Hukuk binasını yıkmayın efendiler

Ana muhalefet partisinin kurultaylarına ilişkin davada çıkan mahkeme kararının olumlu sayılması gerektiğini söylemek lazım. Yalnızca muhalefet açısından değil, iktidar açısından da. Şunun için: 2023'te Özgür Özel'in genel başkan seçildiği CHP kurultayının iptali talebiyle iki yıl sonra açılan davanın hukuki zeminde bir anlamı bulunmuyor.

Siyasi partilerin kongre süreçleri ilçe seçim kurullarının gözetimi altında gerçekleştirilir. Nihai olarak YSK onay verir. Usul yönünden bir hata veya eksiklik yoksa kongre sonuçları resmileşir. Dava konusu olan CHP kurultayının sonuçlarına ilişkin o dönemde itirazda bulunuldu, YSK toplanıp itirazları değerlendirdi ve kongrenin geçerli olduğuna hükmetti.

Dolayısıyla bilahare ortaya atılan birtakım iddialar üzerinden biri asliye hukukta, diğeri ağır ceza mahkemesinde olmak üzere açılan -ve daha sonra birleştirilen- davaların yasal ve anayasal zemini yok. Çünkü Türkiye'nin anayasal düzeninde hükümleri kesin ve temyize kapalı olan iki yüksek yargı kurumundan biri Yüksek Seçim Kurulu, diğeri Anayasa Mahkemesi.

Anayasamız herhangi bir siyasi parti kurultayının iptali için herhangi bir mahkemede dava açılmasına izin vermiyor. Söz konusu davaların buna rağmen açılmış olması YSK'nın anayasal yetkisini tanımamak demek. Keza konu hakkında AYM'nin kararı da var, o da tanınmadı.

Demek ki buradaki asıl problem CHP kurultayında ne olup bittiği değil, yargının bu konuya dahil olma şeklidir. CHP kurultayının değil, yargının tutumunun tartışılması gerekiyordu geçen süre boyunca. (Çünkü hukukta "usul esasa mukaddemdir.") Bu husus pek tartışılmadı maalesef. Tartışılmadı yerine tartışılamadı demek lazım aslında. Niye tartışılamadığı malum: Siyasi beklentiler.

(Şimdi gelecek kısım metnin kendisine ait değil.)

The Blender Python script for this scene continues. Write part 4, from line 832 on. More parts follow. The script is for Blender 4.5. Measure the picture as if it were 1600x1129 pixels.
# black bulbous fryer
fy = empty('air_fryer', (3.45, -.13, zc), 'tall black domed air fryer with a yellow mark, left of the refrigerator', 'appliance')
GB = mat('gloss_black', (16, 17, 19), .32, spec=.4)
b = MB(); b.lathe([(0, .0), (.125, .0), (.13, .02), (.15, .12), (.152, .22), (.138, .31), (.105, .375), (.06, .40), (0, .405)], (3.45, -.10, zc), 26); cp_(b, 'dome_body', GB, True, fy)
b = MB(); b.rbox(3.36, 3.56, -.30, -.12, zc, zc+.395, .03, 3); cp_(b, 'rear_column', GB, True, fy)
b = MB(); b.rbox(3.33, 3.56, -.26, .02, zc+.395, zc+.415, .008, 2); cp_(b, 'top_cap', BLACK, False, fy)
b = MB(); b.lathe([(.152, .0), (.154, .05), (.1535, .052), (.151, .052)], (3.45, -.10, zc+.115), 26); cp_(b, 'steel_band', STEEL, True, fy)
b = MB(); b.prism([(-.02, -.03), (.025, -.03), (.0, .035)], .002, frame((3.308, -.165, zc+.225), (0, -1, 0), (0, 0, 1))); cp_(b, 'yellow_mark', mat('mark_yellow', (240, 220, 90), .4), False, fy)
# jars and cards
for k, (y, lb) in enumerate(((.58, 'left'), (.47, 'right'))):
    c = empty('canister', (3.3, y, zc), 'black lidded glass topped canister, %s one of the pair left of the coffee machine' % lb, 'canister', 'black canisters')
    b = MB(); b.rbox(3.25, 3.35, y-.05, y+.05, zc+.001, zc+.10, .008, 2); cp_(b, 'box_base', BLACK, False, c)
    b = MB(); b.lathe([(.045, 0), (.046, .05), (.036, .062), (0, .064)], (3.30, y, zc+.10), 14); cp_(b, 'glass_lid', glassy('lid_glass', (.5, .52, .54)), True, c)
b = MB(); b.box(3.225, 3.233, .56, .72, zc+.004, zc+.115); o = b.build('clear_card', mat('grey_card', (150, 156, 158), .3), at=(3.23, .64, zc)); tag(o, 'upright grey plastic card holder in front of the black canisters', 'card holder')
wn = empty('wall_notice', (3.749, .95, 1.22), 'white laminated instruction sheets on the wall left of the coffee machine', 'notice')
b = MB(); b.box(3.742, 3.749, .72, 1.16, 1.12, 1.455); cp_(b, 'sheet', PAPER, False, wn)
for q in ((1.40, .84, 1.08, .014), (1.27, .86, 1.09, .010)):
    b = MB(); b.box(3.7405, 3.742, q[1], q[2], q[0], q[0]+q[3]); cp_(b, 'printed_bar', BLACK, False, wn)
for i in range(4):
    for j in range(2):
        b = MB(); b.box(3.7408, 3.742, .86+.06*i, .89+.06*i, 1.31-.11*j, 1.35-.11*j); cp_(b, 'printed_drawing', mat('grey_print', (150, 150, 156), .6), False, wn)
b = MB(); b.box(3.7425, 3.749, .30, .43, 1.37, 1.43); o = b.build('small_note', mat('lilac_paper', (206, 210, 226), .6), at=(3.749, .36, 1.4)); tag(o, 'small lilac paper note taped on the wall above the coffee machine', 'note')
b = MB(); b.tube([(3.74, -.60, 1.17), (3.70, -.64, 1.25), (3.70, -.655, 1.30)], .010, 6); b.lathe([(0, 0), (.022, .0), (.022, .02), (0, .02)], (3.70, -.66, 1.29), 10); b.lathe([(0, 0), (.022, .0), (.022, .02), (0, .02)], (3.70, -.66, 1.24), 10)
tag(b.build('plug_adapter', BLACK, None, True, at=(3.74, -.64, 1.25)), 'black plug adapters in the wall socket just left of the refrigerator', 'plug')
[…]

Ancak iktidar kanadının hukukçuları da işin bu tarafıyla pek ilgilenmedi. Yapılan işin yanlış olduğunu söylemedi. Oysa hukukçunun işi önündeki meselenin hukuki tarafıyla ilgilenmek olmalı. Siyaset yapan hukukçu da mensup olduğu siyasete bu yönüyle katkıda bulunmak durumunda. Hukuk binası yıkılırsa herkesin enkaz altında kalacağını hatırlatmak bu kişilere düşer.

AK Parti kanadından bu hassasiyeti gösteren, dolaylı olarak kendi partisini de uyaran az sayıda isimden biri hukukçu Recep Özel'di. İktidar partisinin YSK'daki temsilcisi olan Özel şunu söylüyordu: "YSK kararını asliye ceza mahkemesi veya ağır ceza mahkemesi bozamaz, bozmamalı, böyle bir şey olamaz. Eğer bozarsa bütün sistem allak bullak olur. Siyasi partilerin davalarında, kongrelerinde 'yok hükmünde kabul edilmesi' gibi bir karar görülmüş bir şey değil."

Hukuk binasının yıkılmasının herkesi ilgilendirecek sonuçları bir yana, siyasetin yargı eli ile dizayn edilmek istendiğini gösteren bir tablo da iktidarın lehine bir sonuç üretemez. Her konuya kısa vadede bir kâr elde etme yaklaşımıyla bakan siyaset anlayışı ne kısa vadede ne de uzun vadede kâr elde edemez aslında.

Geçenlerde de yazmıştım, tekrarlayacağım: Meselenin hukuki boyutu ve bununla ilgili sakıncaları yanında siyasi boyutu ve siyasi sakıncaları da önem taşıyor. Dolayısıyla gelişmeleri bu zaviyeden de değerlendirmek gerekiyor.